Despite some camera trouble and the current storm on Mars, officials are optimistic

Jul 10, 2007 07:18 GMT  ·  By

NASA's Phoenix Mars lander is ready to launch and agency officials presented August 3 as the earliest possible launch date, despite a hardware glitch that caused one of its cameras to malfunction and the massive Mars storm that is currently affecting the other two probes on the surface, Mars Spirit and Opportunity.

The next robotic probe scheduled to land on Mars is a new rover built for the purpose of touching and analyzing Martian water for the first time. Right now it is being prepared for launch at NASA's Kennedy Space Center in Florida, waiting for the scheduled launch, next month.

Officials are optimistic about the possibility of encountering such a storm at the landing site, saying that Phoenix will just have to endure it, like Spirit and Opportunity are doing now, waiting for the storm to pass and clear out the sky.

"The Viking landers sat through one of the largest dust storms we've seen and you could barely tell," McKay told SPACE.com. "It's not like a dust storm on Earth where your tent gets buried in dust or you can't see six or seven inches in front of you. Mars' atmosphere is very thin. In some cases the winds are high, but globally the winds are not."
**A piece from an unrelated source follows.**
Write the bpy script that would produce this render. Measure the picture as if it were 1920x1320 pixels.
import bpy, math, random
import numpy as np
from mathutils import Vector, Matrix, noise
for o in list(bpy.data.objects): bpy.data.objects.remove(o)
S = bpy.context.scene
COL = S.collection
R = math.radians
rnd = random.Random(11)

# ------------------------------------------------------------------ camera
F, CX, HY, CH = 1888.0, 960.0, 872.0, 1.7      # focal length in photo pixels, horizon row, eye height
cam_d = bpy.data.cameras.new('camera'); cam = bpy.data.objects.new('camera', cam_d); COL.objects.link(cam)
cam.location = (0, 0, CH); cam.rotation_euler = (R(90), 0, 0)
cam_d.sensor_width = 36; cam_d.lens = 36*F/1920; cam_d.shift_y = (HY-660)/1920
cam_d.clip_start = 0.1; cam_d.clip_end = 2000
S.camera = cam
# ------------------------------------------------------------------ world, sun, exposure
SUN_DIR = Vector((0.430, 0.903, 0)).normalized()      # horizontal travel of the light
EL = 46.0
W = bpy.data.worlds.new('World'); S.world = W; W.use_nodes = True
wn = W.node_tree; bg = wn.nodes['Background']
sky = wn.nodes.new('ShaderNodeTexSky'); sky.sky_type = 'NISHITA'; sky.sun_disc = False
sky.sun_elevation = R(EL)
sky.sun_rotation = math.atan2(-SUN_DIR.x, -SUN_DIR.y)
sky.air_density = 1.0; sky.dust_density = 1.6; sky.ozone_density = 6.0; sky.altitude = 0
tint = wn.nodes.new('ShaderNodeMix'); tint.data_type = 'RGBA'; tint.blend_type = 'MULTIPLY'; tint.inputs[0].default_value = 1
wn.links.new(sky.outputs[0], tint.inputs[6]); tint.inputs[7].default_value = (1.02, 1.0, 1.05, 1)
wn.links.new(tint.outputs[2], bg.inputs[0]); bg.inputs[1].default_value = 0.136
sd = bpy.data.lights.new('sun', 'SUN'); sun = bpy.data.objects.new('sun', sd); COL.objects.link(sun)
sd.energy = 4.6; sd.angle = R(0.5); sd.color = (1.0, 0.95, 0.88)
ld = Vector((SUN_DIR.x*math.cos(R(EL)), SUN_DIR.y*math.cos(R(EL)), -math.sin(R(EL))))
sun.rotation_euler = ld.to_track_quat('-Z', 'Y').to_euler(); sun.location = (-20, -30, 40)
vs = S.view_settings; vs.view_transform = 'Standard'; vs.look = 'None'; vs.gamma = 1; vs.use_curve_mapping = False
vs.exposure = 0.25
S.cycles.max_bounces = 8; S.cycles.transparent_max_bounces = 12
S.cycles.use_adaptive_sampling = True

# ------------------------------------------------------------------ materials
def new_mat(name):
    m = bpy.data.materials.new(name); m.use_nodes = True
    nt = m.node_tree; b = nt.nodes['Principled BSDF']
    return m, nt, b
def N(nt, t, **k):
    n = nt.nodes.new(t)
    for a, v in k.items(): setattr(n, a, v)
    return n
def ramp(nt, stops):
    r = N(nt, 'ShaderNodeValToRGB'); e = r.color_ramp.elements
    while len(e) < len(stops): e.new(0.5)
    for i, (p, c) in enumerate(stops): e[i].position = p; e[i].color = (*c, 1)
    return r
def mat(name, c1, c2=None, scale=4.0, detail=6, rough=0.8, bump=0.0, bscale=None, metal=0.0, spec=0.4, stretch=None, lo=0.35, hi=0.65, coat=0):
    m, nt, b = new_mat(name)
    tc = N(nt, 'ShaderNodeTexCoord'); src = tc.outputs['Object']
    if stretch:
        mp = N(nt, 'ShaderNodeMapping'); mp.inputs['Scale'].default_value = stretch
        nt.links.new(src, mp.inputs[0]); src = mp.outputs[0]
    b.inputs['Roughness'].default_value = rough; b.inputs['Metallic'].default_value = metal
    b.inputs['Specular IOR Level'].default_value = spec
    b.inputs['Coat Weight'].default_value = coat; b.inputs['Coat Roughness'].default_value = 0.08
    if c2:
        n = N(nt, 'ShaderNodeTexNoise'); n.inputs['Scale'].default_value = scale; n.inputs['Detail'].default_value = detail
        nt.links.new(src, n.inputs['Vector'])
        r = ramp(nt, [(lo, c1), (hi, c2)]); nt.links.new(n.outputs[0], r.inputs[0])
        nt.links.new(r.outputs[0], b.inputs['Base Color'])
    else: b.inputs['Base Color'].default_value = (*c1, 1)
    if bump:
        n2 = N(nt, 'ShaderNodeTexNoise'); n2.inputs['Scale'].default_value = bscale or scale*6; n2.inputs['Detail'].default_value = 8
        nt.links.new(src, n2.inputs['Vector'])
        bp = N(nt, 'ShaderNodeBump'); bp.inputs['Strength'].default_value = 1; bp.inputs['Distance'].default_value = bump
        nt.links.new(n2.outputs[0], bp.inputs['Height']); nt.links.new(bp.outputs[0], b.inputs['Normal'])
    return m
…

To prepare for the Phoenix landing, a device called the Mars Descent Imager was originally supposed to take about 20 images of the surface during the descend, but a glitch of the circuits connecting the camera to the computer could mean that picture data may block the access of crucial gyroscope data of the Phoenix, so mission officials reduced the amount of pictures to a single one.

NASA's Mars Reconnaissance Orbiter (MRO), currently in space around Mars, will have to compensate with its own pictures, to offer a clear view of the landing site.

"We can get the context of what the Phoenix landing site is and what's around it from the Mars Reconnaissance Orbiter," says Mars exploration program director Doug McCuistion of NASA headquarters in Washington, DC, US.

Phoenix will be the first rover to land without airbags to cushion the impact, having to rely on thrusters instead to provide a smooth landing.